Но Шаляпин создает нечто весьма остроумное: он своим гримом, фигурой, движениями, теми или другими приемами, то необыкновенной подвижностью, огневою живостью, то величавым спокойствием, звуком голоса, игрою лица, беспрерывной сменою разнообразнейших оттенков, смехом и подмигивавшими, вызывает к жизни чрезвычайно интересный и картинный образ. Этот образ лежит как-то помимо музыки Гуно, лишь отчасти и только изредка соответствуя ей, потому что он несомненно глубже, равностороннее и бесконечно стильнее этой музыки; он обрисовывается как-то и помимо текста, по глубине своей превосходя все, что заключено в словах, написанных господами Карре и Барбье; не образ вытекает из слов, а наоборот-слова как бы случайно оказываются вложенными в его уста. Иногда начинает казаться, что вот явился некто страшный и непостижимый и эту пьесу, несмотря на всю ее художественную невыдержанность и нелогичность, взялся разыграть, как трагедию, но что он мог бы обставить все это и посерьезнее, и тогда впечатление было бы еще громадней.

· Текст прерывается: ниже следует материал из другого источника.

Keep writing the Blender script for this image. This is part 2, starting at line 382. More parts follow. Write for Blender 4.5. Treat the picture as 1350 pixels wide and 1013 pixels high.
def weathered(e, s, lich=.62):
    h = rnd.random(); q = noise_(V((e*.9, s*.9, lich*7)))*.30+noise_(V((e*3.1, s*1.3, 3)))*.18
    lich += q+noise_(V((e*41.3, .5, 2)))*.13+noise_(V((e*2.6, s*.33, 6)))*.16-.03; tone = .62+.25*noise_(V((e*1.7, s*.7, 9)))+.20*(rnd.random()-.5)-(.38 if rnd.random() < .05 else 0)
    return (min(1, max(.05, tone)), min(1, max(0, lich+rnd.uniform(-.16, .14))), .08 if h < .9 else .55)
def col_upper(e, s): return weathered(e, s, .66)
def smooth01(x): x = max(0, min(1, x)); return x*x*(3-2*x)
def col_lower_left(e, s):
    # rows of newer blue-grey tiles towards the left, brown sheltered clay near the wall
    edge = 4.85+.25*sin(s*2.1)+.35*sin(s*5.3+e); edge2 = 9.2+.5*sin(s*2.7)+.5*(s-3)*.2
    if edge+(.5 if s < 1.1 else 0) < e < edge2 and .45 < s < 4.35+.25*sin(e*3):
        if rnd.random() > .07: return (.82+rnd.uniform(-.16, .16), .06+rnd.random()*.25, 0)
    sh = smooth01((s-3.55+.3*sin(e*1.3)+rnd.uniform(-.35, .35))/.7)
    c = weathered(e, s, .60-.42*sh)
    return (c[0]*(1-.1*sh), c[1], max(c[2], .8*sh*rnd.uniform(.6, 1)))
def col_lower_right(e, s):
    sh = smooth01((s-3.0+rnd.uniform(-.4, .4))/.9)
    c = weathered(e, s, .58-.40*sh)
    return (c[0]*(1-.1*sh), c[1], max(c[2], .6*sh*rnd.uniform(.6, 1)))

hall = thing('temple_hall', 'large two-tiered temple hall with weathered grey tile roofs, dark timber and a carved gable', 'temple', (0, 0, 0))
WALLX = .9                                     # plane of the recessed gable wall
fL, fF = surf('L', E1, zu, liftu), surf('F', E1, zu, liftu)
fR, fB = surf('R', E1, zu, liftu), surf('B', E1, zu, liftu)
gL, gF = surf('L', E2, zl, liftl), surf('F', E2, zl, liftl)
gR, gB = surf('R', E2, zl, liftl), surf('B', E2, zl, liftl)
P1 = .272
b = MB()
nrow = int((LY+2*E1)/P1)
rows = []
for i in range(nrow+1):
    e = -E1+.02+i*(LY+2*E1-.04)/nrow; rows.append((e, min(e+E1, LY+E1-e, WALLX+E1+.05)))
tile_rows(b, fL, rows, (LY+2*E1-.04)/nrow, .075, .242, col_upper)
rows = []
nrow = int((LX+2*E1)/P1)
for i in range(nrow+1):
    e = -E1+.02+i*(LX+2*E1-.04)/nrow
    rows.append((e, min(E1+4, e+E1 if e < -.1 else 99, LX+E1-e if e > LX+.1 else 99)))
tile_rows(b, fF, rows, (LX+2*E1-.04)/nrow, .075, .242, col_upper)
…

Тут перед нами результат необыкновенно сложной работы, произведенной невидимо для постороннего глаза и выразившейся в изучении всех вариантов сказания о Фаусте, всех его литературных обработок, всевозможнейших народных легенд о черте, прочтении всех литературных произведений, в которых выведен под разнообразнейшими названиями дух зла и отрицания, и ознакомлении с обильнейшей иконографией дьявола. Все это, пропущенное сквозь призму своеобразного, резко окрашенного личного понимания, которое приняло одно, отбросило другое, сгладило третье и совершенно переиначило четвертое, и оформленное силою титанического дарования, дало нам сценический образ, который резко расходится со всем раньше виденным.